Isbister and Abe will debut the Lightning Bug game today during their talk at IndiCade East, an international games conference and festival in Astoria, Queens, at the Museum of the Moving Image. In the game,  players represent the last remaining lightning bugs in a world consumed by pollution. They must cooperate with each other in order to fight against a virtual enemy of darkness.

Isbister, who is also associate professor in NYU’s School of Engineering’s Computer Science and Engineering Department, said at the Game Innovation Lab, she has found that the combination of an indie game designer and a human computer interaction researcher proves to be a powerful ability to create emotional and social experiences.

“We believe strongly that advances in interface technology, such as wearable game controllers, require partnerships between art and science like ours,” she said. “In our talk we will offer suggestions for how collaborators can help develop and fund games-we’ll also talk about how indie explorations might inform and inspire better technology for everyday life.”

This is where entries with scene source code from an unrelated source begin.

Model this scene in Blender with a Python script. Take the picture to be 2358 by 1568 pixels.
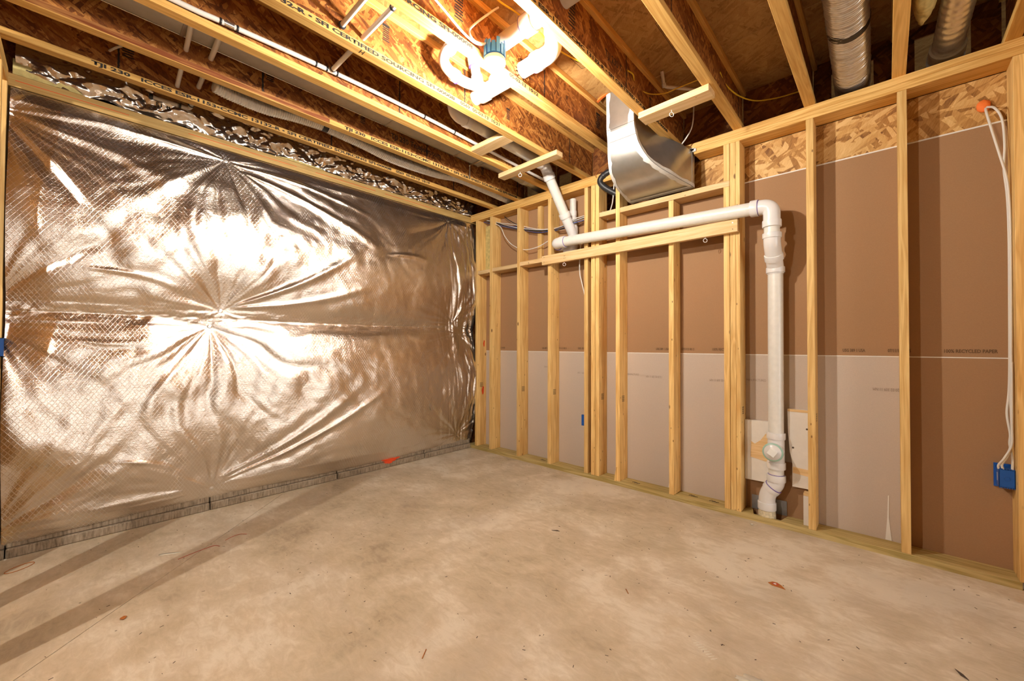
import bpy, bmesh, math, random
import numpy as np
from mathutils import Vector, Matrix
S = bpy.context.scene
COL = S.collection
for o in list(bpy.data.objects): bpy.data.objects.remove(o, do_unlink=True)
random.seed(7); RNG = np.random.RandomState(11)

# ------------------------------------------------------------------ camera
cd = bpy.data.cameras.new('camera'); cam = bpy.data.objects.new('camera', cd); COL.objects.link(cam)
cd.sensor_width = 36.0; cd.lens = 932.33/2358*36; cd.clip_start = 0.02
_y, _p, _r = 2.3167, 0.0141, 0.0035
_f = Vector((math.cos(_y)*math.cos(_p), math.sin(_y)*math.cos(_p), math.sin(_p)))
_rt = Vector((math.sin(_y), -math.cos(_y), 0)); _u = _rt.cross(_f)
_r2 = _rt*math.cos(_r)+_u*math.sin(_r); _u2 = -_rt*math.sin(_r)+_u*math.cos(_r)
mw = Matrix((( _r2.x,_u2.x,-_f.x,3.5441),(_r2.y,_u2.y,-_f.y,-3.1209),(_r2.z,_u2.z,-_f.z,1.17),(0,0,0,1)))
cam.matrix_world = mw
S.camera = cam

# ------------------------------------------------------------------ world, lights, exposure
w = bpy.data.worlds.new('world'); S.world = w; w.use_nodes = True
w.node_tree.nodes['Background'].inputs[0].default_value = (1.0, .97, .93, 1)      # overcast daylight, enters by the glazed door of the next room
w.node_tree.nodes['Background'].inputs[1].default_value = 1.6
S.view_settings.view_transform = 'Standard'; S.view_settings.look = 'None'
S.view_settings.gamma = 1.0; S.view_settings.use_curve_mapping = False
S.view_settings.exposure = 2.05
S.cycles.max_bounces = 6; S.cycles.diffuse_bounces = 4; S.cycles.glossy_bounces = 3
S.cycles.use_adaptive_sampling = True; S.cycles.adaptive_threshold = .035
S.cycles.caustics_reflective = False; S.cycles.caustics_refractive = False
BULB_STRENGTH = 700.0; BULB_NEXT = 1000.0
LAMP_ROOM = (2.06, -1.655)       # the lamp in the picture
LAMP_NEXT = (1.90, -4.80)        # the lamp of the next bay behind the camera

pd = bpy.data.lights.new('daylight_portal', 'AREA'); pd.shape = 'RECTANGLE'; pd.size = 2.3; pd.size_y = 2.06
pd.cycles.is_portal = True
po = bpy.data.objects.new('daylight_portal', pd); COL.objects.link(po); po.location = (7.32,-1.9,1.09)
po.rotation_euler = (0, math.radians(90), 0)

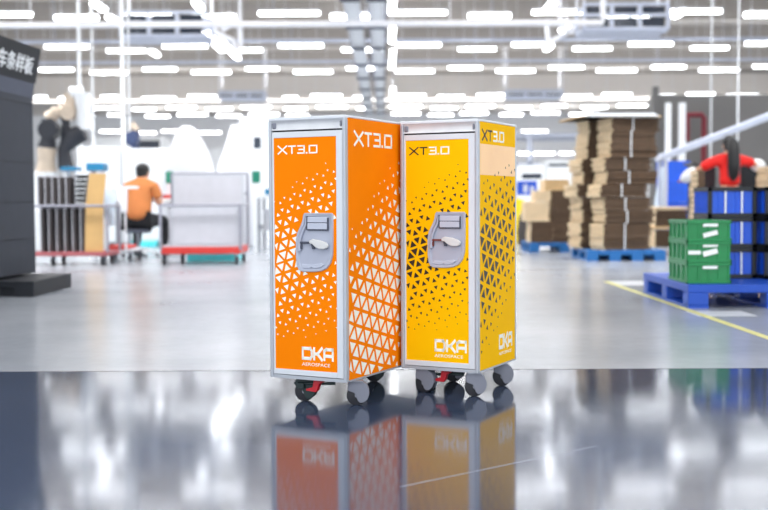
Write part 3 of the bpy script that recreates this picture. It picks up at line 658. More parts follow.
# ------------------------------------------------------------------ standing woman in red
D = 15.2; wo = empty('person', (W(731.5, 0, D).x, D, 0), math.radians(4), 'person in red with long black ponytail and white sleeves, standing behind crates', 'person')
nd = {'pelvis': ((0, 0, .86), (.10, .085)), 'waist': ((0, .0, 1.0), (.105, .085)), 'chest': ((0, .02, 1.17), (.14, .11)), 'upper': ((0, .03, 1.30), (.10, .085)), 'neck': ((0, .04, 1.39), .045), 'head0': ((0, .06, 1.46), .075), 'head1': ((0, .06, 1.53), .075), 'nose': ((0, .145, 1.48), .016)}
ed = [('pelvis', 'waist'), ('waist', 'chest'), ('chest', 'upper'), ('upper', 'neck'), ('neck', 'head0'), ('head0', 'head1'), ('head0', 'nose')]
gl = {}
for s_, n_ in ((-1, 'l'), (1, 'r')):
    E_ = (-.37, .10, 1.16) if s_ < 0 else (.37, .10, 1.22); Wr = (-.53, .24, 1.04) if s_ < 0 else (.53, .26, 1.20); Pa = (-.56, .30, 1.0) if s_ < 0 else (.58, .33, 1.18)
    nd.update({'sh'+n_: ((s_*.165, .03, 1.29), .055), 'el'+n_: (E_, .04), 'wr'+n_: (Wr, .028), 'pa'+n_: (Pa, (.034, .018)),
      'hp'+n_: ((s_*.09, 0, .80), .078), 'kn'+n_: ((s_*.10, .02, .47), .06), 'an'+n_: ((s_*.11, .0, .10), .036), 'he'+n_: ((s_*.11, -.04, .04), .034), 'to'+n_: ((s_*.12, .15, .03), .03), 'ear'+n_: ((s_*.08, .06, 1.46), .013)})
    ed += [('upper', 'sh'+n_), ('sh'+n_, 'el'+n_), ('el'+n_, 'wr'+n_), ('wr'+n_, 'pa'+n_), ('pelvis', 'hp'+n_), ('hp'+n_, 'kn'+n_), ('kn'+n_, 'an'+n_), ('an'+n_, 'he'+n_), ('an'+n_, 'to'+n_), ('head0', 'ear'+n_)]
    for k, (dx, ln) in enumerate(((-.03, .045), (-.012, .07), (.004, .078), (.02, .07), (.034, .05))):
        a_ = 'f%s%d' % (n_, k); nd[a_] = ((Pa[0]+dx, Pa[1]+ln*.6, Pa[2]), .009); nd[a_+'t'] = ((Pa[0]+dx*1.2, Pa[1]+ln, Pa[2]-.02), .007); ed += [('pa'+n_, a_), (a_, a_+'t')]
    mid = tuple(E_[i]*.8+Wr[i]*.2 for i in range(3))
    skin('sleeve_cover', {'a': (mid, .08), 'b': (tuple((E_[i]+Wr[i])/2 for i in range(3)), .10), 'c': (Wr, .085), 'd': (Pa, (.055, .045))}, [('a', 'b'), ('b', 'c'), ('c', 'd')], 'glove', wo)
skin('body', nd, ed, 'skin', wo)
sh = {'hem': ((0, 0, .90), (.16, .135)), 'a': ((0, 0, 1.03), (.15, .125)), 'b': ((0, .02, 1.18), (.17, .135)), 'c': ((0, .03, 1.31), (.12, .10)), 'd': ((0, .04, 1.365), .06)}
se = [('hem', 'a'), ('a', 'b'), ('b', 'c'), ('c', 'd')]
for s_, n_ in ((-1, 'l'), (1, 'r')):
    E_ = (-.37, .10, 1.16) if s_ < 0 else (.37, .10, 1.22)
    sh['s'+n_] = ((s_*.18, .03, 1.285), .078); sh['e'+n_] = (E_, .07); se += [('c', 's'+n_), ('s'+n_, 'e'+n_)]
skin('shirt', sh, se, 'rtee', wo)
tr = {'p': ((0, 0, .97), (.135, .115)), 'q': ((0, 0, .86), (.165, .135))}; te = [('p', 'q')]
for s_, n_ in ((-1, 'l'), (1, 'r')):
    tr.update({'h'+n_: ((s_*.095, 0, .76), .11), 'k'+n_: ((s_*.10, .02, .47), .08), 'a'+n_: ((s_*.11, 0, .12), .065)}); te += [('q', 'h'+n_), ('h'+n_, 'k'+n_), ('k'+n_, 'a'+n_)]
skin('trousers', tr, te, 'rpant', wo)
m = MB(); m.ball((0, .045, 1.52), (.088, .10, .10)); m.ball((0, .02, 1.46), (.08, .075, .08)); m.tube([(0, -.05, 1.55), (0, -.10, 1.50), (0, -.13, 1.38), (0, -.14, 1.2), (.0, -.13, 1.06), (0, -.12, .99)], [.05, .075, .08, .085, .07, .02], 12); m.build('hair', 'hair', wo, smooth=True)
for s_ in (-1, 1):
    m = MB(); m.ball((s_*.11, .05, .035), (.042, .13, .035)); m.build('shoe', 'tyre', wo, smooth=True)
    m = MB(); m.ball((s_*.03, .128, 1.50), (.012, .008, .007)); m.build('eye', 'hair', wo, smooth=True)
m = MB(); m.ball((0, .132, 1.435), (.024, .008, .006)); m.build('mouth', 'redmetal', wo, smooth=True)
# ------------------------------------------------------------------ pallets, cartons, crates
def pallet(x, y, w, d, h, mt, label, rz=0, nx=3):
    o = empty('pallet', (x, y, 0), rz, label, 'pallet')
    m = MB(); n = 7
    for k in range(n): a = k*w/n; m.box(a+.006, 0, h-.03, a+w/n-.006, d, h)
    for y_ in (0, d/2-.06, d-.12): m.box(0, y_, h-.055, w, y_+.12, h-.03)
    m.build('deck', mt, o, bevel=.004)
    for i in range(nx):
        for j in range(3):
            bx = i*(w-.14)/(nx-1); by = j*(d-.14)/2
            m = MB(); m.box(bx, by, 0.02, bx+.14, by+.14, h-.055); m.build('block', mt, o, bevel=.006)
    for i in range(nx):
        bx = i*(w-.14)/(nx-1); m = MB(); m.box(bx, 0, 0, bx+.14, d, .02); m.build('skid', mt, o)
    return o
g = G(688, 308.5); PX, PY = g.x, g.y; PHt = W(688, 285, PY).z
pl_ = pallet(PX, PY, 1.2, 1.3, PHt, 'bluep', 'bright blue plastic pallet beneath green and blue crates at right')
for ch in pl_.children:
    if ch.name.startswith('deck'):
        mm = MB(); mm.box(0, 0, PHt-.012, 1.2, 1.3, PHt+.001); mm.box(0, -.001, PHt-.05, 1.2, .02, PHt); mm.box(-.001, 0, PHt-.05, .02, 1.3, PHt); mm.build('deck_sheet', 'bluep', pl_, bevel=.003)
# crates
def crate(w, d, h, mt, rim, labels=None, ribs=4, straps=0):
    o = empty('crate', (0, 0, 0)); t = .012
    m = MB(); m.box(0, 0, 0, w, d, t); m.box(0, 0, 0, w, t, h); m.box(0, d-t, 0, w, d, h); m.box(0, 0, 0, t, d, h); m.box(w-t, 0, 0, w, d, h)
    for k in range(ribs+1):
        a = k*(w-.012)/ribs; m.box(a, -.008, .01, a+.012, 0, h-.02)
        b = k*(d-.012)/ribs; m.box(-.008, b, .01, 0, b+.012, h-.02)
    m.build('shell', mt, o)
    m = MB()
    for z0_, z1_ in ((h-.022, h), (0, .02)) if rim != 'blackr' else ((h-.03, h), (0, .03)):
        m.box(-.012, -.012, z0_, w+.012, -.001, z1_); m.box(-.012, d+.001, z0_, w+.012, d+.012, z1_); m.box(-.012, -.012, z0_, -.001, d+.012, z1_); m.box(w+.001, -.012, z0_, w+.012, d+.012, z1_)
    if rim == 'blackr':
        for a in (-.012, w-.02): m.box(a, -.012, 0, a+.032, 0, h)
    m.build('rim', rim, o, bevel=.002)
    for k in range(straps):
        m = MB(); a = w*(.33+.36*k); m.box(a, -.0135, .03, a+.012, -.0085, h-.03); m.build('strap', 'wpaint', o)
    for (x0, z0, x1, z1, rt) in (labels or []):
        m = MB(); X = Matrix.Translation(((x0+x1)/2, -.0095, (z0+z1)/2)) @ Matrix.Rotation(rt, 4, 'Y'); m.box(-(x1-x0)/2, 0, -(z1-z0)/2, (x1-x0)/2, .001, (z1-z0)/2, 0, X); m.build('paper_label', 'label', o)
    return o
GX, GY = W(690, 0, PY+.10).x, PY+.10
gt = W(700, 220, GY).z; gh = (gt-PHt-.004)/3
lab = [[(.10, .10, .20, .125, 0)], [(.10, .105, .20, .13, -.03), (.10, .05, .20, .085, -.25), (-.0, .055, .085, .08, 0)], [(.10, .10, .20, .13, 0), (.10, .035, .20, .065, -.25)]]
nmz = ['bottom', 'middle', 'top']
for k in range(3):
    c = crate(.285, .47, gh-.002, 'green', 'green', lab[k]); c.location = (GX, GY, PHt+.003+k*gh)
    tag(c, 'green plastic crate with white labels, %s of the stack of three on blue pallet' % nmz[k], 'crate', 'green crates on the blue pallet')
BY = PY+.5; bx0 = W(707, 0, BY).x; bw = W(754, 0, BY).x-bx0; bt = W(0, 189, BY).z; bh = (bt-PHt-.004)/3
bx0 = max(bx0, GX+.285+.03) if False else bx0
GYend = GY+.47
BY = GYend+.03 if GYend+.03+.36 < PY+1.1 else BY
bx0 = W(711, 0, BY).x; bw = W(757, 0, BY).x-bx0; bt = W(0, 190, BY).z; bh = (bt-PHt-.004)/3
for k in range(3):
    c = crate(bw, .36, bh-.002, 'bluec', 'blackr', None, 5, 2); c.location = (bx0, BY, PHt+.003+k*bh)
    tag(c, 'blue crate with black rim, %s of the left blue stack behind the green crates' % nmz[k], 'crate', 'blue crates on the pallet, left stack')
bx1 = bx0+bw+.05
for k in range(3):
    c = crate(bw, .40, bh-.002, 'bluec', 'blackr', [(.06, .05, .14, .13, .1)] if k < 2 else None, 5, 0); c.location = (bx1, BY-.1, PHt+.003+k*bh)
    tag(c, 'blue crate with black rim, %s of the right blue stack at the edge' % nmz[k], 'crate', 'blue crates on the pallet, right stack')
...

Like much of the game’s research undertaken by Isbister and Abe during their two-year collaboration, this game emphasizes direct human interaction—as opposed to focusing on the screen—while it explores the potential of video games to affect emotions. Certain stances and physical activities are well documented for impacting emotions- the team expects that its wearable game controllers for Lightning Bug will provide an immersive video game experience that generates cooperation.

Abe said he believes I believe the game’s electronic-embedded costumes will help players take on roles with characteristics and behavior that they normally would not possess.

“When we play video games, we often play through characters in a story,” Abe said. “We control the avatars, create a relationship with them, and experience the game through them.”

There’s serious human science and engineering behind the game and wearable technology developed in Brooklyn. If you’re in the Queens area, I’m sure this will be a very interesting event to check out and  since the game requires physical contact it may not be a bad idea to bring your lover along.